Now Drysdale turned back to McCovey. He had thrown five pitches to him already. Now he threw again, and again Willie fouled off the pitch. And then again, this time down into the left-field stands. Drysdale missed the plate for ball three, a full count. With Willie Mays on deck, waiting to hit, Drysdale threw three times to McCovey with the count 3 and 2. The first was fouled down into the ground. The second was fouled back into the stands. The third—Drysdale's 11th pitch to Big Willie—was a change-up, and McCovey swung and missed. He had struck out. The inning was over, the threat was dead and so, as it turned out, were the Giants.
Spectacular but insignificant
The Dodgers tied the score in the third, went ahead in the fifth, added a third run in the eighth and won the ball game 3-1. Spectacular things happened in the game—six stolen bases, three by each side, a leaping catch of a McCovey line drive by Maury Wills, a throw to the plate by Frank Howard after an outfield error to cut down the tying run at home, a triple by Willie Mays. But nothing was as dramatic—or as significant—as Drysdale stopping Big Willie in the clutch.
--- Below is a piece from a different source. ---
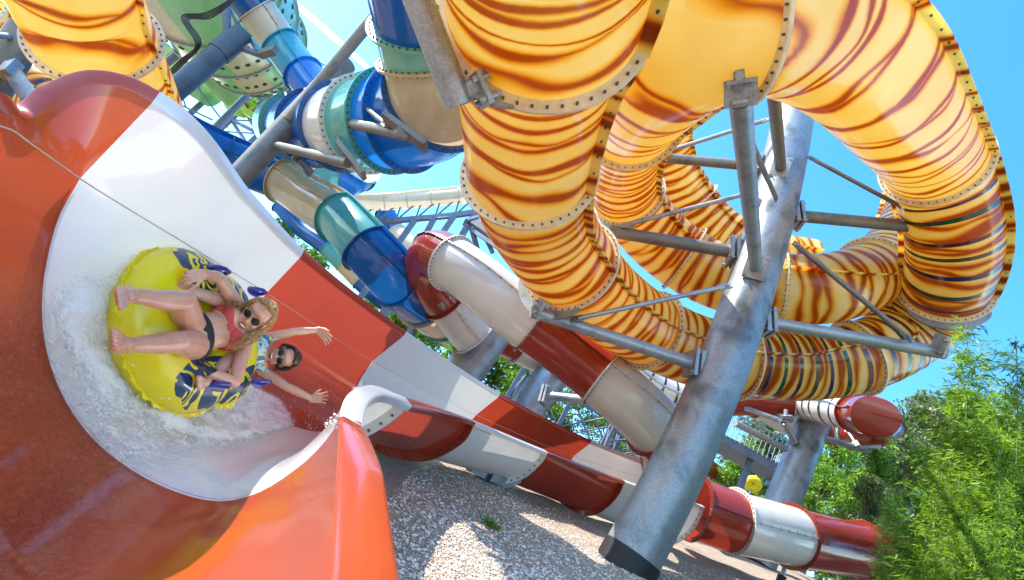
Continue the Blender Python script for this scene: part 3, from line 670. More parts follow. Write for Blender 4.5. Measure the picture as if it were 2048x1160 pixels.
# ------------------------------------------------------------------ grey pillars with their arms
def plumb(px0, py0, d0, px1, py1):              # distance of the upper end that leaves the pillar nearest to upright
    p = at(px0, py0, d0); best = None
    for d1 in np.linspace(d0 * .7, d0 * 2.6, 400):
        q = at(px1, py1, d1); dv = q - p; e = math.hypot(dv[0], dv[1]) / max(abs(dv[2]), 1e-3)
        if dv[2] > 0 and (best is None or e < best[0]): best = (e, d1)
    return best[1]
def pillar(label, px0, py0, d0, px1, py1, rad, mat='pillar', collar=True, ext=True, cap=True, r_top=None):
    d1 = plumb(px0, py0, d0, px1, py1); p = at(px0, py0, d0); q = at(px1, py1, d1); ax = unit(q - p)
    b = p
    if ext:
        for _ in range(60):
            if b[2] <= ground_z(b[0], b[1]) - .05: break
            b = b - ax * .15
    root = thing('steel_pillar', b, label, 'pillar', 'grey steel pillars')
    mb = MB(); n = 12; mb.tube([b + (q - b) * i / n for i in range(n + 1)], rad if r_top is None else [rad + (r_top - rad) * i / n for i in range(n + 1)], 36); obj('shaft', mb, M[mat], root)
    if collar:
        mb = MB(); mb.cyl(b + ax * .0, b + ax * .30, rad * 1.03, n=36); obj('base_collar', mb, M['black'], root)
    return root, p, q, d1
def arm(root, p, q, r, mat='steel', plate=True, name='arm', end='flat'):
    mb = MB(); mb.cyl(p, q, r, n=20)
    o = obj(name, mb, M[mat], root)
    if plate:
        t = unit(q - p); a = unit(np.cross(t, [0, 0, 1.])); b = np.cross(t, a); mb = MB()
        mb.box(q - t * .02, t * .035, a * r * 1.7, b * r * 2.1); mb.box(q - t * .13, t * .03, a * r * 1.7, b * r * 2.1)
        for i in (-1, 1):
            for j in (-1, 1): mb.cyl(q - t * .2 + a * r * 1.35 * i + b * r * 1.7 * j, q + t * .04 + a * r * 1.35 * i + b * r * 1.7 * j, .018, n=6)
        obj('end_plate', mb, M['steel'], o)
    return o
def rod(root, p, q, r, mat='steel'):
    mb = MB(); t = unit(q - p); mb.cyl(p + t * .12, q - t * .12, r, n=12)
    a = unit(np.cross(t, [0.2, .3, 1.]))
    b = np.cross(t, a)
    for e, s in ((p, 1), (q, -1)):
        mb.box(e + t * s * .10, t * .12, a * .012, b * r * 1.5); mb.cyl(e + t * s * .06 - a * .03, e + t * s * .06 + a * .03, r * .9, n=8)
    return obj('brace_rod', mb, M[mat], root)
P1, p1a, p1b, p1d = pillar('massive mottled grey pillar with a black base collar in the middle of the yellow spiral', 1258, 1120, 7.3, 1600, 190, .415)
# the shaft as seen bows a little: rebuild it through four measured points
_ys = np.array([1120, 904, 796, 633, 514, 380, 260.]); _xs = np.array([1258, 1378, 1433, 1492, 1525, 1563, 1582.])
_cf = np.polyfit(_ys, _xs, 2); _pl = []
for y_ in (1120, 980, 840, 700, 560, 420, 290, 190):
    _pl.append((.8 * np.polyval(_cf, y_) + .2 * (1258 + (1120 - y_) * (1590 - 1258) / (1120 - 230)), y_))
_pd = []
for (x_, y_) in _pl:
    best = None
    for i in range(400):
        q = p1a + (p1b - p1a) * (i / 399.0 * 1.3 - .1); c = R3.T @ q; yy = 580 - c[1] / -c[2] * F
        if best is None or abs(yy - y_) < best[0]: best = (abs(yy - y_), -c[2])
    _pd.append(best[1])
P1C = [at(x_, y_, d_) for (x_, y_), d_ in zip(_pl, _pd)]
P1Q = np.array([crom(P1C, k) for k in np.linspace(0, len(P1C) - 1, 200)])
_b = P1C[0] - unit(P1C[1] - P1C[0]) * .75
for ch in list(P1.children): bpy.data.objects.remove(ch)
mb = MB(); mb.tube([_b] + [P1Q[i] for i in range(0, 200, 9)] + [P1Q[-1]], .415, 40); obj('shaft', mb, M['pillar'], P1)
P1.location = P1.location
def collar_(root):
    ax = unit(P1C[1] - P1C[0]); b = P1C[0]
    for _ in range(80):
        if b[2] <= ground_z(b[0], b[1]) + .0: break
        b = b - ax * .02
    mb = MB(); mb.cyl(b - ax * .1, b + ax * .22, .43, n=40); obj('base_collar', mb, M['black'], root)
collar_(P1)
def on_p1(py):
    t = None; best = 1e9
    for q in P1Q:
        c = R3.T @ q; y = 580 - c[1] / -c[2] * F
        if abs(y - py) < best: best = abs(y - py); t = q
    return t
def depth(p): return -(R3.T @ p)[2]
def side(p, px, py, dd=0): return at(px, py, depth(p) + dd)
def arm1(tip, tipd, base, r, mat='steel', basedd=0.0, name='arm'):
    b = on_p1(base[1]); tp = at(tip[0], tip[1], tipd); c_ = R3.T @ b; fr2 = at(base[0], base[1], depth(b) + basedd); q = b + unit((fr2 - b) * .8 + unit(tp - b) * .15) * .43; arm(P1, tp, q, r, mat, name=name)
arm1((1063, 622), 8.0, (1398, 735), .105, 'steel', -.05)
arm1((1888, 706), 8.9, (1553, 641), .11, 'steel', .05)
arm1((1218, 462), 9.9, (1486, 508), .12, 'steeld', .1)
arm1((1306, 314), 11.5, (1525, 334), .11, 'steeld', .1)
arm1((1815, 452), 9.8, (1605, 430), .115, 'steeld', .1)
arm1((1481, 200), 4.72, (1513, 542), .105, 'steel', -.45)
arm1((1543, 140), 7.2, (1561, 346), .10, 'steeld', -.42)
for (a, da, b, db, r, mt) in [((1140, 640), 8.05, (1460, 571), 8.6, .040, 'steel'), ((1242, 452), 9.8, (1512, 383), 9.9, .042, 'steel'), ((1322, 307), 11.3, (1545, 236), 10.6, .045, 'steel'), ((1618, 314), 10.2, (1800, 412), 9.6, .040, 'steeld'), ((1588, 486), 9.2, (1822, 680), 8.7, .048, 'steeld'), ((1504, 288), 6.6, (1553, 398), 9.2, .04, 'steeld'), ((1360, 283), 11.4, (1312, 300), 11.5, .04, 'steel')]:
    rod(P1, at(*a, da), at(*b, db), r, M and mt)
def bracket(root, c, t, nrm, w, h):
    """bolted cradle between an arm and a tube flange"""
    t = unit(t); nrm = unit(nrm - (nrm @ t) * t); b = np.cross(t, nrm); mb = MB()
    mb.box(c, t * .02, b * w, nrm * h); mb.box(c + nrm * h * .8 + t * .07, t * .07, b * w * .8, nrm * .016); mb.box(c - nrm * h * .6 + t * .06, t * .06, b * w * .5, nrm * .016)
    for i in (-.7, .7):
        for j in (-.6, .6): mb.cyl(c - t * .06 + b * w * i + nrm * h * j, c + t * .07 + b * w * i + nrm * h * j, .022, n=8)
    obj('bracket', mb, M['steel'], root)
# bracket on top of the long prop under the top arc, cradles under the flanges of the far arc
cpt = at(1481, 186, 4.62); bracket(P1, cpt, cpt * -1, camw((0, 1, 0)), .14, .12)
mb = MB(); mb.beam(at(1479, 180, 4.6), at(1478, 140, 4.5), .07, .09); mb.cyl(at(1479, 152, 4.42), at(1479, 152, 4.56), .04, n=10); obj('hanger', mb, M['steel'], P1)
def cradle(root, path, k, R, th0, th1, hgt=.16, thick=.05):
    l = path.l_of(k); c, t, a, b = path.frame(l); mb = MB(); n = 14; P = []
    for i in range(n + 1):
        th = th0 + (th1 - th0) * i / n; d = math.cos(th) * a + math.sin(th) * b; e = hgt * (math.sin(math.pi * i / n) ** .6 * .75 + .25)
        P.append([c + d * R - t * thick / 2, c + d * (R + e) - t * thick / 2, c + d * (R + e) + t * thick / 2, c + d * R + t * thick / 2, c + d * R - t * thick / 2])
    mb.grid(P, 0); obj('cradle', mb, M['steel'], root, smooth=False)
for k in (7.0, 15.4, 27, 33): cradle(P1, p_y1, k - .02, YR * 1.12, -math.pi * .86, -math.pi * .30)
bracket(P1, at(1078, 618, 7.95), unit(at(1398, 735, 8.6) - at(1063, 622, 7.95)), camw((0, 1, .2)), .16, .16)
bracket(P1, at(1880, 690, 8.8), camw((1, -.2, 0)), camw((0, 1, .2)), .16, .18)

# the heavy grey prop that holds the near tube at the top
pr = thing('support_prop', at(922, 225, 5.0), 'heavy galvanised prop with a bolted bracket at the top flange of the nearest yellow tube', 'support')
mb = MB(); mb.cyl(at(814, -60, 3.4), at(918, 210, 3.72), .105, n=28); obj('arm', mb, M['steel'], pr)
mb = MB(); mb.cyl(at(912, 192, 3.72), at(965, 172, 3.72), .075, n=22); obj('stub', mb, M['steel'], pr)
bc_ = at(962, 180, 3.68); bracket(pr, bc_, unit(at(1010, 160, 3.8) - at(918, 200, 3.7)), camw((.3, .9, 0)), .11, .12)
cradle(pr, p_y1, 2.05 - .03, YR * 1.115, -math.pi * .76, -math.pi * .42, .075, .03)
mb = MB(); mb.cyl(at(877, -30, 4.25), at(880, 22, 4.4), .05, n=16); mb.box(at(880, 34, 4.4), camw((.05, 0, 0)), camw((0, .06, 0)), camw((0, 0, .02))); mb.cyl(at(885, 42, 4.33), at(885, 42, 4.25), .035, n=6); obj('tie', mb, M['steel'], pr)

PL, pa, pb, _d = pillar('slender brown-grey pillar leaning across the blue slides behind the white flume wall', 462, 372, 10.0, 692, 126, .235, 'steeld', collar=False)
def on(pA, pB, px, py):
    best = None
    for i in range(240):
        q = pA + (pB - pA) * (i / 239.0 * 1.1 - .05); c = R3.T @ q; x = 1024 + c[0] / -c[2] * F; y = 580 - c[1] / -c[2] * F; e = math.hypot(x - px, y - py)
        if best is None or e < best[0]: best = (e, q)
    return best[1]
def arm_on(root, A, B, base, tip, tipd, r, mat='steeld', nm='arm'):
    q = on(A, B, *base); dq = depth(q) - .2; arm(root, at(tip[0], tip[1], tipd), at(base[0], base[1], dq), r, mat, plate=False, name=nm)
arm_on(PL, pa, pb, (578, 240), (775, 2), 10.5, .12)
arm_on(PL, pa, pb, (617, 230), (805, 268), 6.7, .08)
arm_on(PL, pa, pb, (555, 292), (696, 326), 8.4, .085)
for a, da, b, db, r in [((683, 133), 13.2, (735, 50), 11.2, .035), ((680, 172), 10.5, (775, 252), 6.8, .035), ((652, 200), 10.4, (682, 288), 8.5, .03), ((590, 310), 11.2, (622, 348), 12, .07)]: rod(PL, at(*a, da), at(*b, db), r, 'steeld')
mb = MB(); mb.beam(at(768, 232, 6.75), at(852, 294, 6.6), .18, .07); mb.beam(at(676, 288, 8.5), at(728, 352, 8.3), .22, .08); mb.cyl(at(805, 268, 6.7), at(808, 262, 6.6), .095, n=16); obj('saddle', mb, M['steeld'], PL)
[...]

Although the series was the biggest of the year in Los Angeles, with the Thursday night crowd of 54,978 setting a record for the Dodgers' magnificent stadium in Chavez Ravine, the players themselves approached the games with an outwardly casual air that was remarkable to see. The Dodgers and Giants had not played one another since mid-June, and when the players came out on the field for practice before the first game, they were like a bunch of kids renewing old acquaintanceships on the first day of school. Dodger players shouted, "Willie, Willie," when Mays came out of the Giant clubhouse. Willie went over to talk to Leo Durocher and in 30 seconds Durocher had him by the thumb, threatening him. Willie, laughing and squirming, protested, "You gonna break my arm." Leo said, with mock anger, "You gonna stop?" Willie, on the ground now, said emphatically, "Yes, Yes." "Okay, then," said Leo, and Willie got up, rubbing his thumb and pouting.
Then the game started—and the fun stopped, at least for the Giants. Two days later they were still hanging around, hoping that somebody would cash that check. But it was beginning to look like a long, wet winter in San Francisco.